One Hundred Years of Solitude Theme of Love

There are very few examples of real, unselfish, requited love in One Hundred Years of Solitude that are not met with the almost instantaneous destruction of the lovers. Although in principle the novel values love and holds it in high regard, the emotional whirlpool of the family and the fundamentally doomed nature of each character conspire to undermine any loving relationship.

Questions About Love

  1. What's the relationship between romantic love and sex in the novel? Does one depend on the other? Does romantic love exist without sex? Does sex exist without romantic love (however temporary)?
  2. Think about parental and filial love in the novel. Are there examples of genuine love between parents and children? Between siblings?
  3. Which is more valued in the novel, requited or unrequited love? How do you know?

Chew on This

Try on an opinion or two, start a debate, or play the devil’s advocate.

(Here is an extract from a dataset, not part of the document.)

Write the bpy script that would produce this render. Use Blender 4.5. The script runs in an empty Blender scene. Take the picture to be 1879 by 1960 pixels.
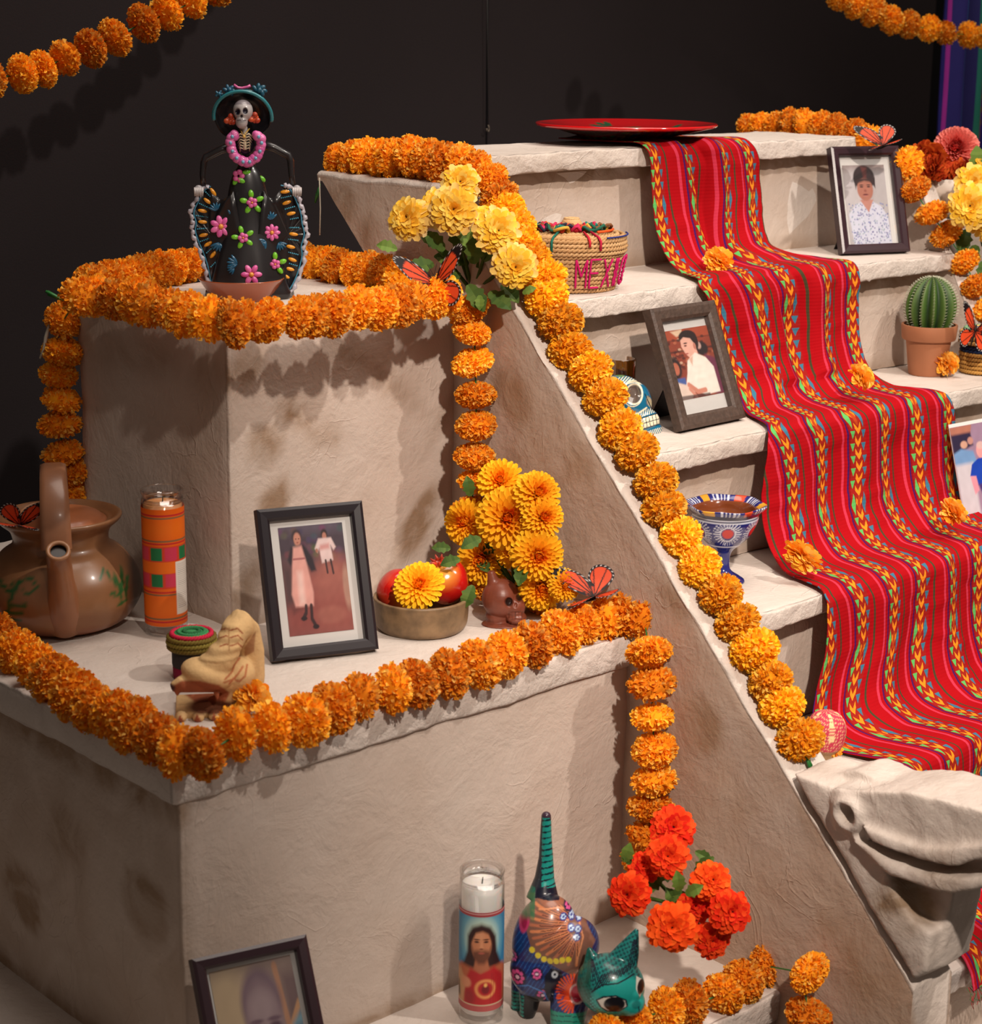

The novel is actually a long battle between the desire for solitude and the need for love. Characters veer wildly from longings for other people to an insistence on lonely and solitary pursuits. There doesn't seem to be a happy medium.

There seems to be a rule against love in the novel. The two love affairs that seem genuine – Meme and Mauricio Babilonia and Amaranta Úrsula and Aureliano (II) – end through horrific, unexpected, and almost gratuitous intervention. They are among the few things in the novel whose fate seems imposed from above rather than being organic.